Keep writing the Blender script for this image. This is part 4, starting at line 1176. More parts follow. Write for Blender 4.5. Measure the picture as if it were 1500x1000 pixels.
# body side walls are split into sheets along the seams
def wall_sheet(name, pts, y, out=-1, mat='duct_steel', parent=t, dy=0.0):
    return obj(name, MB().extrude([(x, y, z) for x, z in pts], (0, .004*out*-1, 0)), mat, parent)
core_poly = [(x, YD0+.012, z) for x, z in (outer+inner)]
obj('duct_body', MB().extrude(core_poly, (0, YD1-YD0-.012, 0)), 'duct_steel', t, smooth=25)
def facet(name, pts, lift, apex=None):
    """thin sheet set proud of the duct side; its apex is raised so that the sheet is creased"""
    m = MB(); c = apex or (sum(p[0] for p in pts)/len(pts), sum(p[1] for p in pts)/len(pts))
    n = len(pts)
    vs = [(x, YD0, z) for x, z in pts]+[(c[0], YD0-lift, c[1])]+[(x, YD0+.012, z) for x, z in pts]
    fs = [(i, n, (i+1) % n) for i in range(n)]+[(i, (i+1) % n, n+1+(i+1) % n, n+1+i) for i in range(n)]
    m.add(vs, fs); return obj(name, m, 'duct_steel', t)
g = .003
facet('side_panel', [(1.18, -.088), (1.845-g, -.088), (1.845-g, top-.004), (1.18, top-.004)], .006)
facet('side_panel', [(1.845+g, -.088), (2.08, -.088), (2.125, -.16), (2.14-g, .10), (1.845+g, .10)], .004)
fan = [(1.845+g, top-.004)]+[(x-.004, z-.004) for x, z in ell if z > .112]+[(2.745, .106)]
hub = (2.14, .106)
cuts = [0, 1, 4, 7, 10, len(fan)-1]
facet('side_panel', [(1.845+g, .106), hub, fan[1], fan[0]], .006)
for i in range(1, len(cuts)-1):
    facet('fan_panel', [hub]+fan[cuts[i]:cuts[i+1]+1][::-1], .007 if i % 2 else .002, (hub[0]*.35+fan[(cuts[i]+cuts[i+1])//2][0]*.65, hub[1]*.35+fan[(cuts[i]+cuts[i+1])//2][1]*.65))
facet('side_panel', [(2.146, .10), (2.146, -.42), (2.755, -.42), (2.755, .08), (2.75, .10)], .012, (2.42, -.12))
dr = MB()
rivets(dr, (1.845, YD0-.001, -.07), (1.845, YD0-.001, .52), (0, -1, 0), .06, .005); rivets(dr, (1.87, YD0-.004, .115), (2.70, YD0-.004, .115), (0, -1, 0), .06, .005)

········

GOAL>
Output all of the material exactly as written.

COMPLETE RESPONSE>
Keep writing the Blender script for this image. This is part 4, starting at line 1176. More parts follow. Write for Blender 4.5. Measure the picture as if it were 1500x1000 pixels.
# body side walls are split into sheets along the seams
def wall_sheet(name, pts, y, out=-1, mat='duct_steel', parent=t, dy=0.0):
    return obj(name, MB().extrude([(x, y, z) for x, z in pts], (0, .004*out*-1, 0)), mat, parent)
core_poly = [(x, YD0+.012, z) for x, z in (outer+inner)]
obj('duct_body', MB().extrude(core_poly, (0, YD1-YD0-.012, 0)), 'duct_steel', t, smooth=25)
def facet(name, pts, lift, apex=None):
    """thin sheet set proud of the duct side; its apex is raised so that the sheet is creased"""
    m = MB(); c = apex or (sum(p[0] for p in pts)/len(pts), sum(p[1] for p in pts)/len(pts))
    n = len(pts)
    vs = [(x, YD0, z) for x, z in pts]+[(c[0], YD0-lift, c[1])]+[(x, YD0+.012, z) for x, z in pts]
    fs = [(i, n, (i+1) % n) for i in range(n)]+[(i, (i+1) % n, n+1+(i+1) % n, n+1+i) for i in range(n)]
    m.add(vs, fs); return obj(name, m, 'duct_steel', t)
g = .003
facet('side_panel', [(1.18, -.088), (1.845-g, -.088), (1.845-g, top-.004), (1.18, top-.004)], .006)
facet('side_panel', [(1.845+g, -.088), (2.08, -.088), (2.125, -.16), (2.14-g, .10), (1.845+g, .10)], .004)
fan = [(1.845+g, top-.004)]+[(x-.004, z-.004) for x, z in ell if z > .112]+[(2.745, .106)]
hub = (2.14, .106)
cuts = [0, 1, 4, 7, 10, len(fan)-1]
facet('side_panel', [(1.845+g, .106), hub, fan[1], fan[0]], .006)
for i in range(1, len(cuts)-1):
    facet('fan_panel', [hub]+fan[cuts[i]:cuts[i+1]+1][::-1], .007 if i % 2 else .002, (hub[0]*.35+fan[(cuts[i]+cuts[i+1])//2][0]*.65, hub[1]*.35+fan[(cuts[i]+cuts[i+1])//2][1]*.65))
facet('side_panel', [(2.146, .10), (2.146, -.42), (2.755, -.42), (2.755, .08), (2.75, .10)], .012, (2.42, -.12))
dr = MB()
rivets(dr, (1.845, YD0-.001, -.07), (1.845, YD0-.001, .52), (0, -1, 0), .06, .005); rivets(dr, (1.87, YD0-.004, .115), (2.70, YD0-.004, .115), (0, -1, 0), .06, .005)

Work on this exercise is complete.